§ **DIRECTIONS FOR THIS TASK**
Each line of the material must be repeated precisely, with the pictures left out.

━━━━

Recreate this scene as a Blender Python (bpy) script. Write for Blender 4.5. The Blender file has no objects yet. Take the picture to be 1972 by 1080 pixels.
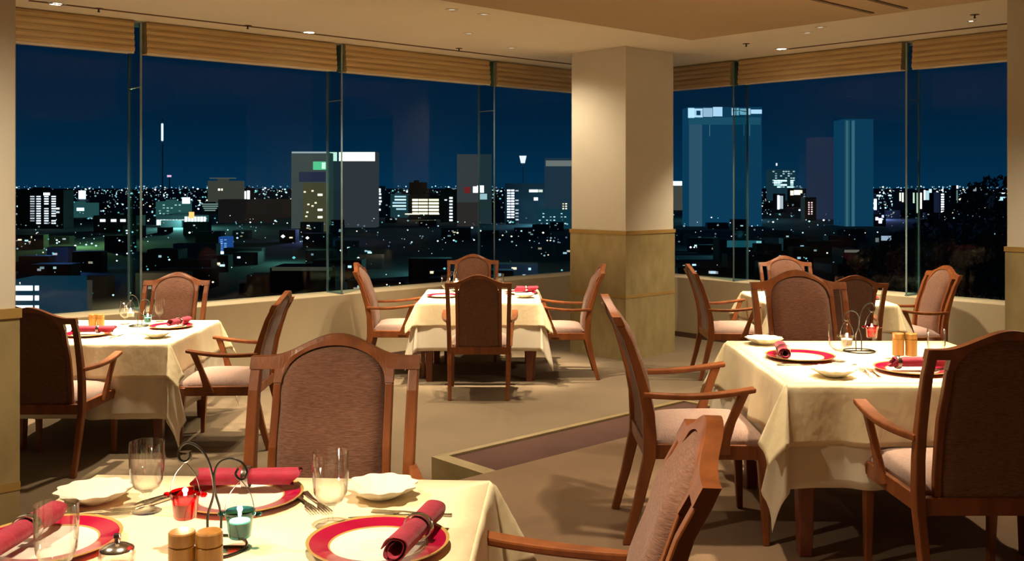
import bpy, bmesh, math, random
from math import sin, cos, pi, sqrt, radians
from mathutils import Vector, Matrix

random.seed(7)
S = bpy.context.scene
COL = S.collection

# ------------------------------------------------------------------ camera
F, CX, HY, CAMZ = 1921.0, 986.0, 358.0, 1.47      # focal length, principal point (photo pixels), eye height
cam_d = bpy.data.cameras.new('camera')
cam = bpy.data.objects.new('camera', cam_d)
COL.objects.link(cam)
cam.location = (0, 0, CAMZ)
cam.rotation_euler = (pi / 2, 0, 0)
cam_d.sensor_width = 36.0
cam_d.lens = 36.0 * F / 1972.0
cam_d.shift_y = -(540 - HY) / 1972.0
cam_d.clip_end = 20000
cam_d.clip_start = 0.05
S.camera = cam

# ------------------------------------------------------------------ colour management
S.view_settings.view_transform = 'Standard'
S.view_settings.look = 'None'
S.view_settings.gamma = 1.0
S.view_settings.use_curve_mapping = False
S.view_settings.exposure = 0.45
try:
    S.cycles.use_denoising = True
    S.cycles.max_bounces = 10
    S.cycles.transparent_max_bounces = 40
    S.cycles.caustics_reflective = False
    S.cycles.caustics_refractive = False
    S.cycles.sample_clamp_indirect = 4.0
except Exception:
    pass

# ------------------------------------------------------------------ night sky
W = bpy.data.worlds.new('night_sky'); S.world = W; W.use_nodes = True
nt = W.node_tree; nt.nodes.clear()
tc = nt.nodes.new('ShaderNodeTexCoord'); sx = nt.nodes.new('ShaderNodeSeparateXYZ')
rp = nt.nodes.new('ShaderNodeValToRGB'); bg = nt.nodes.new('ShaderNodeBackground'); wo = nt.nodes.new('ShaderNodeOutputWorld')
nt.links.new(tc.outputs['Generated'], sx.inputs[0]); nt.links.new(sx.outputs['Z'], rp.inputs[0])
e = rp.color_ramp.elements
e[0].position = 0.0; e[0].color = (0.0008, 0.030, 0.074, 1)
e[1].position = 0.22; e[1].color = (0.0004, 0.0072, 0.022, 1)
x = rp.color_ramp.elements.new(0.07); x.color = (0.0005, 0.0155, 0.042, 1)
nt.links.new(rp.outputs[0], bg.inputs[0]); bg.inputs[1].default_value = 0.68
nt.links.new(bg.outputs[0], wo.inputs[0])

WARM = (1.0, 0.80, 0.53)

# ------------------------------------------------------------------ room frame: u along the left window wall, n towards the camera
AZ = radians(47.7); SU, CU = sin(AZ), cos(AZ)
def uv(u, n, z=0.0): return Vector((SU * u + CU * n, CU * u - SU * n, z))
NL, UR = -8.10, 9.00           # faces of the two window walls
NB, UB = 4.2, -5.0             # walls behind the camera
ZLOW, ZCEIL, ZSOF, ZSILL = -0.23, 2.83, 2.46, 0.44
ZTREAD = -0.09
def floor_pt(px, py, z): 
    D = (CAMZ - z) * F / (py - HY)
    return Vector(((px - CX) / F * D, D, z))
def far(px, py, D): return Vector(((px - CX) / F * D, D, CAMZ + (HY - py) * D / F))

# ------------------------------------------------------------------ materials
def lin(c): return tuple((v / 12.92 if v <= 0.04045 else ((v + 0.055) / 1.055) ** 2.4) for v in [q / 255 for q in c])
def mat(name):
    m = bpy.data.materials.new(name); m.use_nodes = True
    t = m.node_tree; t.nodes.clear()
    out = t.nodes.new('ShaderNodeOutputMaterial')
    return m, t, out
def N(t, kind, **kw):
    n = t.nodes.new('ShaderNode' + kind)
    for k, v in kw.items():
        if hasattr(n, k): setattr(n, k, v)
        else: n.inputs[k].default_value = v
    return n
def ramp(t, stops, interp='LINEAR'):
    r = t.nodes.new('ShaderNodeValToRGB'); r.color_ramp.interpolation = interp
    el = r.color_ramp.elements
    el[0].position, el[0].color = stops[0][0], (*stops[0][1], 1)
    el[1].position, el[1].color = stops[-1][0], (*stops[-1][1], 1)
    for p, c in stops[1:-1]:
        q = el.new(p); q.color = (*c, 1)
    return r
def surf(name, c1, c2, scale=(5, 5, 5), rough=0.6, bump=0.0, bscale=None, detail=4, spec=0.4, metal=0.0, sheen=0.0):
    """noise-varied principled surface in object space"""
    m, t, out = mat(name)
    p = N(t, 'BsdfPrincipled'); t.links.new(p.outputs[0], out.inputs[0])
    p.inputs['Roughness'].default_value = rough; p.inputs['Metallic'].default_value = metal
    p.inputs['Specular IOR Level'].default_value = spec
    if sheen: p.inputs['Sheen Weight'].default_value = sheen
    tc = N(t, 'TexCoord'); mp = N(t, 'Mapping'); mp.inputs['Scale'].default_value = scale
    t.links.new(tc.outputs['Object'], mp.inputs[0])
    nz = N(t, 'TexNoise'); nz.inputs['Scale'].default_value = 1.0; nz.inputs['Detail'].default_value = detail
    t.links.new(mp.outputs[0], nz.inputs[0])
    r = ramp(t, [(0.3, c1), (0.7, c2)]); t.links.new(nz.outputs[0], r.inputs[0])
    t.links.new(r.outputs[0], p.inputs['Base Color'])
    if bump:
        b = N(t, 'Bump'); b.inputs['Strength'].default_value = bump; b.inputs['Distance'].default_value = 0.01
        if bscale:
            mp2 = N(t, 'Mapping'); mp2.inputs['Scale'].default_value = bscale
            t.links.new(tc.outputs['Object'], mp2.inputs[0])
            nz2 = N(t, 'TexNoise'); nz2.inputs['Scale'].default_value = 1.0; nz2.inputs['Detail'].default_value = 3
            t.links.new(mp2.outputs[0], nz2.inputs[0]); t.links.new(nz2.outputs[0], b.inputs['Height'])
        else: t.links.new(nz.outputs[0], b.inputs['Height'])
        t.links.new(b.outputs[0], p.inputs['Normal'])
    return m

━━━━

§ **RESPONSE FOR THIS EXERCISE**
Recreate this scene as a Blender Python (bpy) script. Write for Blender 4.5. The Blender file has no objects yet. Take the picture to be 1972 by 1080 pixels.
import bpy, bmesh, math, random
from math import sin, cos, pi, sqrt, radians
from mathutils import Vector, Matrix

random.seed(7)
S = bpy.context.scene
COL = S.collection

# ------------------------------------------------------------------ camera
F, CX, HY, CAMZ = 1921.0, 986.0, 358.0, 1.47      # focal length, principal point (photo pixels), eye height
cam_d = bpy.data.cameras.new('camera')
cam = bpy.data.objects.new('camera', cam_d)
COL.objects.link(cam)
cam.location = (0, 0, CAMZ)
cam.rotation_euler = (pi / 2, 0, 0)
cam_d.sensor_width = 36.0
cam_d.lens = 36.0 * F / 1972.0
cam_d.shift_y = -(540 - HY) / 1972.0
cam_d.clip_end = 20000
cam_d.clip_start = 0.05
S.camera = cam

# ------------------------------------------------------------------ colour management
S.view_settings.view_transform = 'Standard'
S.view_settings.look = 'None'
S.view_settings.gamma = 1.0
S.view_settings.use_curve_mapping = False
S.view_settings.exposure = 0.45
try:
    S.cycles.use_denoising = True
    S.cycles.max_bounces = 10
    S.cycles.transparent_max_bounces = 40
    S.cycles.caustics_reflective = False
    S.cycles.caustics_refractive = False
    S.cycles.sample_clamp_indirect = 4.0
except Exception:
    pass

# ------------------------------------------------------------------ night sky
W = bpy.data.worlds.new('night_sky'); S.world = W; W.use_nodes = True
nt = W.node_tree; nt.nodes.clear()
tc = nt.nodes.new('ShaderNodeTexCoord'); sx = nt.nodes.new('ShaderNodeSeparateXYZ')
rp = nt.nodes.new('ShaderNodeValToRGB'); bg = nt.nodes.new('ShaderNodeBackground'); wo = nt.nodes.new('ShaderNodeOutputWorld')
nt.links.new(tc.outputs['Generated'], sx.inputs[0]); nt.links.new(sx.outputs['Z'], rp.inputs[0])
e = rp.color_ramp.elements
e[0].position = 0.0; e[0].color = (0.0008, 0.030, 0.074, 1)
e[1].position = 0.22; e[1].color = (0.0004, 0.0072, 0.022, 1)
x = rp.color_ramp.elements.new(0.07); x.color = (0.0005, 0.0155, 0.042, 1)
nt.links.new(rp.outputs[0], bg.inputs[0]); bg.inputs[1].default_value = 0.68
nt.links.new(bg.outputs[0], wo.inputs[0])

WARM = (1.0, 0.80, 0.53)

# ------------------------------------------------------------------ room frame: u along the left window wall, n towards the camera
AZ = radians(47.7); SU, CU = sin(AZ), cos(AZ)
def uv(u, n, z=0.0): return Vector((SU * u + CU * n, CU * u - SU * n, z))
NL, UR = -8.10, 9.00           # faces of the two window walls
NB, UB = 4.2, -5.0             # walls behind the camera
ZLOW, ZCEIL, ZSOF, ZSILL = -0.23, 2.83, 2.46, 0.44
ZTREAD = -0.09
def floor_pt(px, py, z): 
    D = (CAMZ - z) * F / (py - HY)
    return Vector(((px - CX) / F * D, D, z))
def far(px, py, D): return Vector(((px - CX) / F * D, D, CAMZ + (HY - py) * D / F))

# ------------------------------------------------------------------ materials
def lin(c): return tuple((v / 12.92 if v <= 0.04045 else ((v + 0.055) / 1.055) ** 2.4) for v in [q / 255 for q in c])
def mat(name):
    m = bpy.data.materials.new(name); m.use_nodes = True
    t = m.node_tree; t.nodes.clear()
    out = t.nodes.new('ShaderNodeOutputMaterial')
    return m, t, out
def N(t, kind, **kw):
    n = t.nodes.new('ShaderNode' + kind)
    for k, v in kw.items():
        if hasattr(n, k): setattr(n, k, v)
        else: n.inputs[k].default_value = v
    return n
def ramp(t, stops, interp='LINEAR'):
    r = t.nodes.new('ShaderNodeValToRGB'); r.color_ramp.interpolation = interp
    el = r.color_ramp.elements
    el[0].position, el[0].color = stops[0][0], (*stops[0][1], 1)
    el[1].position, el[1].color = stops[-1][0], (*stops[-1][1], 1)
    for p, c in stops[1:-1]:
        q = el.new(p); q.color = (*c, 1)
    return r
def surf(name, c1, c2, scale=(5, 5, 5), rough=0.6, bump=0.0, bscale=None, detail=4, spec=0.4, metal=0.0, sheen=0.0):
    """noise-varied principled surface in object space"""
    m, t, out = mat(name)
    p = N(t, 'BsdfPrincipled'); t.links.new(p.outputs[0], out.inputs[0])
    p.inputs['Roughness'].default_value = rough; p.inputs['Metallic'].default_value = metal
    p.inputs['Specular IOR Level'].default_value = spec
    if sheen: p.inputs['Sheen Weight'].default_value = sheen
    tc = N(t, 'TexCoord'); mp = N(t, 'Mapping'); mp.inputs['Scale'].default_value = scale
    t.links.new(tc.outputs['Object'], mp.inputs[0])
    nz = N(t, 'TexNoise'); nz.inputs['Scale'].default_value = 1.0; nz.inputs['Detail'].default_value = detail
    t.links.new(mp.outputs[0], nz.inputs[0])
    r = ramp(t, [(0.3, c1), (0.7, c2)]); t.links.new(nz.outputs[0], r.inputs[0])
    t.links.new(r.outputs[0], p.inputs['Base Color'])
    if bump:
        b = N(t, 'Bump'); b.inputs['Strength'].default_value = bump; b.inputs['Distance'].default_value = 0.01
        if bscale:
            mp2 = N(t, 'Mapping'); mp2.inputs['Scale'].default_value = bscale
            t.links.new(tc.outputs['Object'], mp2.inputs[0])
            nz2 = N(t, 'TexNoise'); nz2.inputs['Scale'].default_value = 1.0; nz2.inputs['Detail'].default_value = 3
            t.links.new(mp2.outputs[0], nz2.inputs[0]); t.links.new(nz2.outputs[0], b.inputs['Height'])
        else: t.links.new(nz.outputs[0], b.inputs['Height'])
        t.links.new(b.outputs[0], p.inputs['Normal'])
    return m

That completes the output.